→ Stated exercise
Search the listing below for "scene". Copy each matching line.

→ Collected material
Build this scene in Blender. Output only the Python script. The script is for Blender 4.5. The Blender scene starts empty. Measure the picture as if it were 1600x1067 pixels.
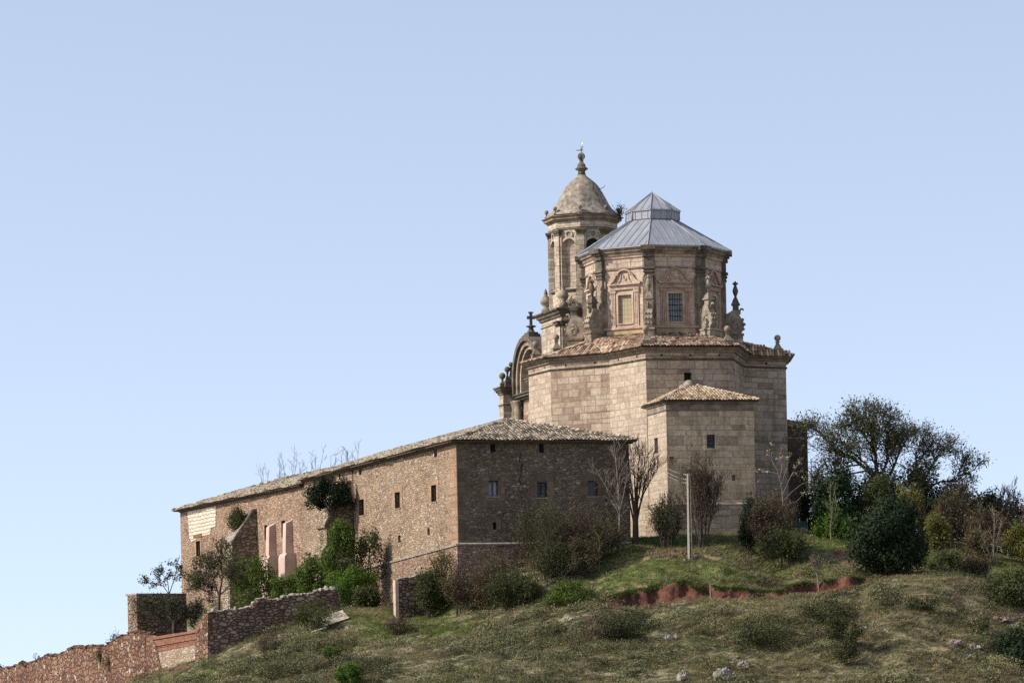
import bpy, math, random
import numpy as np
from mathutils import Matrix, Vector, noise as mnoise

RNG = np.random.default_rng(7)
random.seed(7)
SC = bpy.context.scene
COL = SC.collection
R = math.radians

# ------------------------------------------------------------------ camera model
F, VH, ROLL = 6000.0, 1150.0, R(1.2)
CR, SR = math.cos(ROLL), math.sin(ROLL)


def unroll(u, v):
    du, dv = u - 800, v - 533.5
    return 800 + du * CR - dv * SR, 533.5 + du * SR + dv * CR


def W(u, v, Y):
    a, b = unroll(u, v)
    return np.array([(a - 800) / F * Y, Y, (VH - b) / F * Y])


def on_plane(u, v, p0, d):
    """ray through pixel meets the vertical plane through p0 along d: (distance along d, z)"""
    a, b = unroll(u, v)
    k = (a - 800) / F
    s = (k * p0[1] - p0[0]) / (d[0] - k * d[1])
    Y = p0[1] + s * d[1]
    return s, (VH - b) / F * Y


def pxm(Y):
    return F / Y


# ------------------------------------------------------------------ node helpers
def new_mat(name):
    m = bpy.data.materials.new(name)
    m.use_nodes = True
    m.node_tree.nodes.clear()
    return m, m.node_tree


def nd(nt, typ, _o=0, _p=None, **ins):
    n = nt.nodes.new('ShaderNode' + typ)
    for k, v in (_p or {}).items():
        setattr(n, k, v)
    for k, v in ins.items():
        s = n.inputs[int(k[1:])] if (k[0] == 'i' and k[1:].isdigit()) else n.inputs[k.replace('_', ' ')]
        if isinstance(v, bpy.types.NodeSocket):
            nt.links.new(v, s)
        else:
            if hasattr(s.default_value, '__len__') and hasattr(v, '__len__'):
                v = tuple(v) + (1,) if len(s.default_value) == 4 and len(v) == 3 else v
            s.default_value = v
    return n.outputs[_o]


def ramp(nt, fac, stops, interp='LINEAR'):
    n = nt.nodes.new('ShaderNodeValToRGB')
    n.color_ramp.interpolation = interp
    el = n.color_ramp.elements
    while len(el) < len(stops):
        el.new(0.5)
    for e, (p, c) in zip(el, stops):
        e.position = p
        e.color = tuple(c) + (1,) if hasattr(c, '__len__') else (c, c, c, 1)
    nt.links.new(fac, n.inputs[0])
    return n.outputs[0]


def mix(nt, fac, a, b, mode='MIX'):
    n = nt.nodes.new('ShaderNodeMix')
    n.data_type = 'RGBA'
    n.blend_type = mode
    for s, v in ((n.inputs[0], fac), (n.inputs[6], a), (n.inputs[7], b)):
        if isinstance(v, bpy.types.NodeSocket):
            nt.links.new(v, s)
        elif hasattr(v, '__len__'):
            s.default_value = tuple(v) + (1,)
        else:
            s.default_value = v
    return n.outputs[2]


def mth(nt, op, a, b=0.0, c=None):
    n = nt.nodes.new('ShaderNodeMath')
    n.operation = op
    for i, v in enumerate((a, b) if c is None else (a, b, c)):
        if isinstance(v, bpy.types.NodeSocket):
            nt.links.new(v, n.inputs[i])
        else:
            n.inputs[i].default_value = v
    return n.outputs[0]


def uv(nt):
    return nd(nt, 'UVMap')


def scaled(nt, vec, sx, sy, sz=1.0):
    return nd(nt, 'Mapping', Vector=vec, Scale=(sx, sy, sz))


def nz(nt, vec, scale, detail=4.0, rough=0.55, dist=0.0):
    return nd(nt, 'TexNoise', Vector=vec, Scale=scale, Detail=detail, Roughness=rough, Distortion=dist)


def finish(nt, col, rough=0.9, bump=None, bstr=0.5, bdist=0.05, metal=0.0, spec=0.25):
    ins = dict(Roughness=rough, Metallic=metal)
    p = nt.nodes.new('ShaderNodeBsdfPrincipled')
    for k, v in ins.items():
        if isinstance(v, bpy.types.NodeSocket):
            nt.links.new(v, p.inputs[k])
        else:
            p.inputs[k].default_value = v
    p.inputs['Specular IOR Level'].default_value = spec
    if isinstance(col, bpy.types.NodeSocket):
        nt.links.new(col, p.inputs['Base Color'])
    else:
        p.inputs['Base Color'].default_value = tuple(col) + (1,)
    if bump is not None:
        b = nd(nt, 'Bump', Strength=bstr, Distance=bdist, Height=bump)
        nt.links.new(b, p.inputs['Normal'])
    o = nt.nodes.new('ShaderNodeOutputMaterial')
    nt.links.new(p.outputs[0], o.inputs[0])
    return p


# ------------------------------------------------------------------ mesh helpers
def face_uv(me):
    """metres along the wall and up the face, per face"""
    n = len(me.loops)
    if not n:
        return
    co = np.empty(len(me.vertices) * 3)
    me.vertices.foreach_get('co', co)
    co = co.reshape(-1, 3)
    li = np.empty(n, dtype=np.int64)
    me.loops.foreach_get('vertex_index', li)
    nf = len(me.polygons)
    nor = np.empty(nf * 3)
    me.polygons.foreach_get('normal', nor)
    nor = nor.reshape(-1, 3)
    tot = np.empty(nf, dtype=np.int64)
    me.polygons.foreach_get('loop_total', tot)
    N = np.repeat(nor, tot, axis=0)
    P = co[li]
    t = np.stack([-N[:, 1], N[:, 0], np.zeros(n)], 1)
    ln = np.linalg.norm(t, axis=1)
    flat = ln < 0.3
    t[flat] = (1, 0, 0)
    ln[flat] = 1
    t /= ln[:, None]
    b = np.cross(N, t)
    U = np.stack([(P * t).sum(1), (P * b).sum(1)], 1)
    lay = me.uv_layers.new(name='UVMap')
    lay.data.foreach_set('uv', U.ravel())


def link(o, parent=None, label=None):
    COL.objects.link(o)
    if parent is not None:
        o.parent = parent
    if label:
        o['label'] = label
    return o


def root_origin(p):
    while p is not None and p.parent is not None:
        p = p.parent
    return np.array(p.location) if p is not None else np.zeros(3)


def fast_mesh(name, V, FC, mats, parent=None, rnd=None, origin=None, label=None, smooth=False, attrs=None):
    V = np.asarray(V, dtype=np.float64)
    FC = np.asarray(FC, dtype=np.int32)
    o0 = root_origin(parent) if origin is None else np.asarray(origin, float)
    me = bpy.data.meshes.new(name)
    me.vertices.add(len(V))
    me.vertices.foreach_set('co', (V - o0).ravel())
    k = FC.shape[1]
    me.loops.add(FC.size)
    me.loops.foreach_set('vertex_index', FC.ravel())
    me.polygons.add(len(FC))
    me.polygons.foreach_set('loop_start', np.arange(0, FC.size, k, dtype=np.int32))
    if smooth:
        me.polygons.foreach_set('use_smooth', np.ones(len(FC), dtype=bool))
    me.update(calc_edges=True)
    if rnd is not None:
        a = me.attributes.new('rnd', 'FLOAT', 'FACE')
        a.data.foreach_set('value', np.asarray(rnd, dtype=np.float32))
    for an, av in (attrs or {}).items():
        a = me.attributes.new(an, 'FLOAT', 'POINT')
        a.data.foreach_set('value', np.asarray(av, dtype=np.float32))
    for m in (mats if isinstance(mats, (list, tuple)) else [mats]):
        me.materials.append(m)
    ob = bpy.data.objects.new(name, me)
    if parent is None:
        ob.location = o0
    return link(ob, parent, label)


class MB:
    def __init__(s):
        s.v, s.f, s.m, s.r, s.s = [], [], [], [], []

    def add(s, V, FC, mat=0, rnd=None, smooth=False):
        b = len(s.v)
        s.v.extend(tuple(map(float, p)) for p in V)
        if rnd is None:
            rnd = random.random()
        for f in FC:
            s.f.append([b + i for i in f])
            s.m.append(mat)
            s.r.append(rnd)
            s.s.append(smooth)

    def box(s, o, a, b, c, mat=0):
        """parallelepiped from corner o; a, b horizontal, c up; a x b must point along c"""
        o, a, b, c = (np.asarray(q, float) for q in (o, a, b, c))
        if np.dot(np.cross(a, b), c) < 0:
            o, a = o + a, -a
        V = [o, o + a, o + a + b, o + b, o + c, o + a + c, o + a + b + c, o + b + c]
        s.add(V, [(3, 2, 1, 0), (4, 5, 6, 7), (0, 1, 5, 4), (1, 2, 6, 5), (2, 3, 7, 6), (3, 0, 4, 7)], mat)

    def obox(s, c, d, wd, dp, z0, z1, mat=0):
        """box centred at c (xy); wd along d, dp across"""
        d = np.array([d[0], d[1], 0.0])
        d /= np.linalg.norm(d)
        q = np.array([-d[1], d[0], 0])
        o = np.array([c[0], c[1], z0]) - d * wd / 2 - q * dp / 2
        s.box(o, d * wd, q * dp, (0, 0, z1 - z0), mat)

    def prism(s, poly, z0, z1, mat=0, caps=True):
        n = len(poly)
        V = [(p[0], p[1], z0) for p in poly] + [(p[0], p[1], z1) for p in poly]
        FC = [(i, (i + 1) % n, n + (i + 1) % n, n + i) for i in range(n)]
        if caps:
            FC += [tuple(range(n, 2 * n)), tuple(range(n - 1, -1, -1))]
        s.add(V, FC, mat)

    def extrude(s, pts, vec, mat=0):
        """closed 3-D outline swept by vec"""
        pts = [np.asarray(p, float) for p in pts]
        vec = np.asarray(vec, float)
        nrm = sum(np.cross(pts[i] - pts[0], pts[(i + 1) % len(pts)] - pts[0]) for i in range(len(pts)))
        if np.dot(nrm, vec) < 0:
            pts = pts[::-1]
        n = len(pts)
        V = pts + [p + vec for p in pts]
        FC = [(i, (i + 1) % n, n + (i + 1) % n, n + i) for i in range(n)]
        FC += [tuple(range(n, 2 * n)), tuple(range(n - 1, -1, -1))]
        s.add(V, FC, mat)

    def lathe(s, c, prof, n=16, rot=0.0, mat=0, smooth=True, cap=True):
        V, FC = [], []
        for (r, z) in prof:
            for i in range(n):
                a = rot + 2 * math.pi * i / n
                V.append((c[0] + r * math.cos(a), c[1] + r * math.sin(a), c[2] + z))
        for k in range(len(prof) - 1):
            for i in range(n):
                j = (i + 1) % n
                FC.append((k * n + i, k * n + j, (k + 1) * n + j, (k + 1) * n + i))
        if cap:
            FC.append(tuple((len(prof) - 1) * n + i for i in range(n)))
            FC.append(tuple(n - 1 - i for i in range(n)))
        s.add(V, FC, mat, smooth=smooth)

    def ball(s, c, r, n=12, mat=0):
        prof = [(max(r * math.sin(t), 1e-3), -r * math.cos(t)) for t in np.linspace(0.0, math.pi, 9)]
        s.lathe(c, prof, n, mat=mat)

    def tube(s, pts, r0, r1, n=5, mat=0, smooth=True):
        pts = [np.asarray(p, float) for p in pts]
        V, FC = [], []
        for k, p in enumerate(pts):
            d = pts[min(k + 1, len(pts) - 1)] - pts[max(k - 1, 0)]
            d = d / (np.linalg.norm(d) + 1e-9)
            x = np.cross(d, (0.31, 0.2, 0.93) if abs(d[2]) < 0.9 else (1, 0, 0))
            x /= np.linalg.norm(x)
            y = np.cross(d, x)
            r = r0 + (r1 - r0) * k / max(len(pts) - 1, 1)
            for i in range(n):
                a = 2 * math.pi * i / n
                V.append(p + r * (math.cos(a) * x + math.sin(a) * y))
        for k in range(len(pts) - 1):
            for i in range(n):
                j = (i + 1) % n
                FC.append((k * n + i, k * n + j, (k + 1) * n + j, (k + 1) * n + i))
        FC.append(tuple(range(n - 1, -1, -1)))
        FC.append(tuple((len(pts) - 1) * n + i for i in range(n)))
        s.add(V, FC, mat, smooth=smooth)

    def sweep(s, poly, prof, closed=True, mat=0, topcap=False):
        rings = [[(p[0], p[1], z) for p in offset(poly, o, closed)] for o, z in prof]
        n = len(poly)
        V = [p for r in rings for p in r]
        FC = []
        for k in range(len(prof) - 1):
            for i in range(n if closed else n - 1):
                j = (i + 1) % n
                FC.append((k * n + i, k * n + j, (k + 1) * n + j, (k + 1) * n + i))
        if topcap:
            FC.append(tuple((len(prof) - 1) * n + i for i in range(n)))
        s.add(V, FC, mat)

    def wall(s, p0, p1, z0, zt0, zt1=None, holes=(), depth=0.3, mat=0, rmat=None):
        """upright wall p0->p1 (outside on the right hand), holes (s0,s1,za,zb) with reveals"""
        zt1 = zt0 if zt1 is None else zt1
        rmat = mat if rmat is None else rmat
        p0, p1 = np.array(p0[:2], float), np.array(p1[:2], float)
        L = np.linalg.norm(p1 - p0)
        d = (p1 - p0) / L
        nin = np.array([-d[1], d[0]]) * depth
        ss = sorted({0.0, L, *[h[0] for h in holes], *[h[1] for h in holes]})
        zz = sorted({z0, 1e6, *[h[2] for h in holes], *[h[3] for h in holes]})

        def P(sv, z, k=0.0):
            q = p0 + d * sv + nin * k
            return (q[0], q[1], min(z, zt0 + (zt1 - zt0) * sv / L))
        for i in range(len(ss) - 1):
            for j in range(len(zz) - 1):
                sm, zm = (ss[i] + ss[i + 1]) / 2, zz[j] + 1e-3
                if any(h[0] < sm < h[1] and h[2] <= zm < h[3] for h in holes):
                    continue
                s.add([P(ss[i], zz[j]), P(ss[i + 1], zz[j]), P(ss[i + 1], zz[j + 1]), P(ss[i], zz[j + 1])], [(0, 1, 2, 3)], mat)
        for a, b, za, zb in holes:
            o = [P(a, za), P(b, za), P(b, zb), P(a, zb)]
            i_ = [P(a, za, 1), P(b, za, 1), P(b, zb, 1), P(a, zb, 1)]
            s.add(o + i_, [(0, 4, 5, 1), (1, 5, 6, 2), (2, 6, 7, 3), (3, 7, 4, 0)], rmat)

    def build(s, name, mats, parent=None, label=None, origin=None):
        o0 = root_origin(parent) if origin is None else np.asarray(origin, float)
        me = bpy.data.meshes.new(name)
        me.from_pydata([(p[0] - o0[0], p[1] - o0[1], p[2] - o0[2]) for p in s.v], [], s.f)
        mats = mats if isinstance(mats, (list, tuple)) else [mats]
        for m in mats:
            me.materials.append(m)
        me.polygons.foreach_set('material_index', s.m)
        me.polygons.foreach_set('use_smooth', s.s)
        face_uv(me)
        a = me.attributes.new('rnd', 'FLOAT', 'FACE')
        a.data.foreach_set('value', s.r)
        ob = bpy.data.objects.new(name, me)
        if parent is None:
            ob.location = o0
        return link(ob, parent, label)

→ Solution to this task
Build this scene in Blender. Output only the Python script. The script is for Blender 4.5. The Blender scene starts empty. Measure the picture as if it were 1600x1067 pixels.
SC = bpy.context.scene